A pair of high-efficiency deep-red emissive ionic iridophosphors ( Ira and Irb ) showing high photoluminescence quantum yields (PLQYs) are rationally designed by using 1-(thiophen-2-yl)isoquinoline as the cyclometalating ligand. Two bulky tetraarylborate anions (tetraphenylborate and tetrakis(3,5-bis(trifluoromethyl)phenyl)borate) are selected to improve their PLQYs in both solution and aggregated states, which enables efficient electroluminescence via a solution-processed approach. The variation of the tetraarylborate anions also aims to tune the photophysical properties of these deep-red emissive iridophosphors. Both ionic iridophosphors emit intense deep-red room-temperature phosphorescence in both solution and aggregated states. The phosphorescence spectra of both complexes are similar (630 nm with a shoulder emission of 686 nm) in CH 2 Cl 2 , originating from the same cationic species of the complexes. Both complexes show high PLQYs in CH 2 Cl 2 (0.41 for Ira , 0.43 for Irb ) and neat films (0.27 for Ira , 0.34 for Irb ). Moreover, they serve as triplet emitters to evaluate their performance in solution-processed deep-red electroluminescent devices.

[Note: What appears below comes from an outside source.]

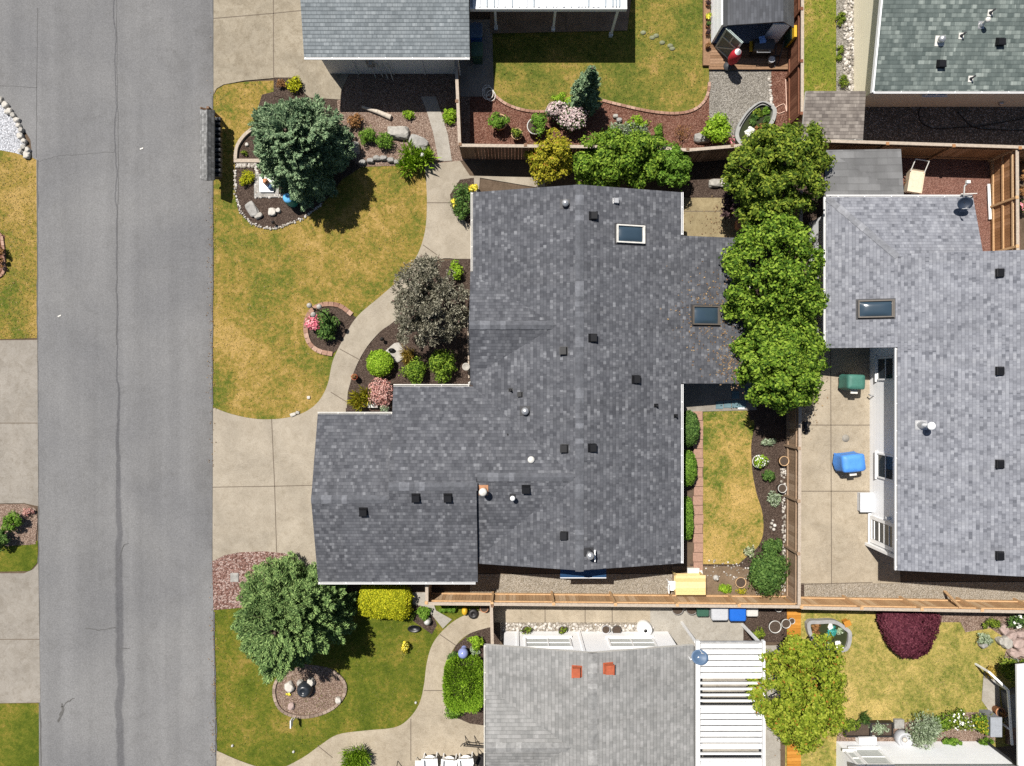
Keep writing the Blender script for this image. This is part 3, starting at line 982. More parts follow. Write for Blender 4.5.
def gutter(par, a, b, mat, r=0.06):
    """Open trough: back, floor and lip, hung just outside the eave line a-b."""
    a, b = Vector(a), Vector(b)
    d = (b - a).normalized()
    s = d.cross(Vector((0, 0, 1))).normalized()
    mb = MB()
    prof = [(0.005, 0.0), (0.005, -0.1), (0.07, -0.1), (0.09, 0.01), (0.058, 0.012), (0.05, -0.075), (0.022, -0.08), (0.024, 0.0)]
    vs = [q + s * o + Vector((0, 0, z)) for q in (a, b) for o, z in prof]
    m = len(prof)
    mb.add(vs, [(i, (i + 1) % m, m + (i + 1) % m, m + i) for i in range(m) if i not in (4, 5, 6)], 0)
    mb.add(vs, [(i, (i + 1) % m, m + (i + 1) % m, m + i) for i in (4, 5, 6)], 1)
    L = (b - a).length
    for i in range(int(L / 1.1) + 1):
        q = a + d * min(L - 0.02, 0.05 + i * 1.1)
        mb.obox(q + s * 0.04 + Vector((0, 0, 0.004)), d * 0.012, s * 0.042, Vector((0, 0, 0.006)), 0)
    return mb.build("gutter", [mat, X_gutter], par)


def window(par, o, d, width, z0, z1, nrm, bars=(1, 0), frame=None, glass=None, name="window", fr=0.07):
    """Window on a vertical wall: o centre foot point on the wall, d along it, nrm outwards."""
    o, d, nrm = Vector(o), Vector(d).normalized(), Vector(nrm).normalized()
    c = Vector((o.x, o.y, (z0 + z1) / 2))
    hz = Vector((0, 0, (z1 - z0) / 2)); hw = width / 2
    mb = MB()
    up = Vector((0, 0, 1))
    for s in (-1, 1):
        mb.obox(c + d * s * (hw - fr / 2) + nrm * 0.03, d * fr / 2, nrm * 0.035, hz)
        mb.obox(c + up * s * (hz.z - fr / 2) + nrm * 0.03, d * (hw - fr - 0.002), nrm * 0.033, up * fr / 2)
    for i in range(bars[0]):
        x = -hw + width * (i + 1) / (bars[0] + 1)
        mb.obox(c + d * x + nrm * 0.026, d * 0.025, nrm * 0.028, hz - up * (fr + 0.002))
    for i in range(bars[1]):
        z = -hz.z + 2 * hz.z * (i + 1) / (bars[1] + 1)
        mb.obox(c + up * z + nrm * 0.024, d * (hw - fr - 0.004), nrm * 0.024, up * 0.018)
    mb.obox(c - up * (hz.z + 0.03) + nrm * 0.05, d * (hw + 0.06), nrm * 0.055, up * 0.026)
    w_ = mb.build(name, frame or X_white, par)
    g_ = MB()
    g_.obox(c + nrm * 0.012, d * (hw - fr - 0.001), nrm * 0.011, hz - up * (fr + 0.001))
    g_.build("pane", glass or X_lens, w_)
    return w_


def siding(mb, a, b, z0, z1, mi=0, step=0.2, out=0.006):
    """Lap boards along the wall foot line a-b (outside on the right-hand side)."""
    a, b = Vector((a[0], a[1], 0)), Vector((b[0], b[1], 0))
    d = (b - a).normalized(); nr = Vector((d.y, -d.x, 0))
    z = z0
    while z < z1 - 0.02:
        t = min(z + step, z1)
        mb.add([a + nr * out + Vector((0, 0, z)), b + nr * out + Vector((0, 0, z)), b + nr * 0.003 + Vector((0, 0, t)), a + nr * 0.003 + Vector((0, 0, t)),
                a + Vector((0, 0, z)), b + Vector((0, 0, z))], [(0, 1, 2, 3), (4, 5, 1, 0)], mi)
        z = t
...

The maximum external quantum efficiencies for the deep-red electroluminescence are 7.3% with an emission maximum of 649 nm for Ira , and 10.2% with an emission maximum of 635 nm for Irb , respectively, implying that they are good candidates for high-performance electroluminescence. A pair of new deep-red emissive ionic iridium( iii ) complexes showing high photoluminescence quantum yields are designed by incorporating bulky tetraarylborate anions for efficient solution-processed electroluminescence.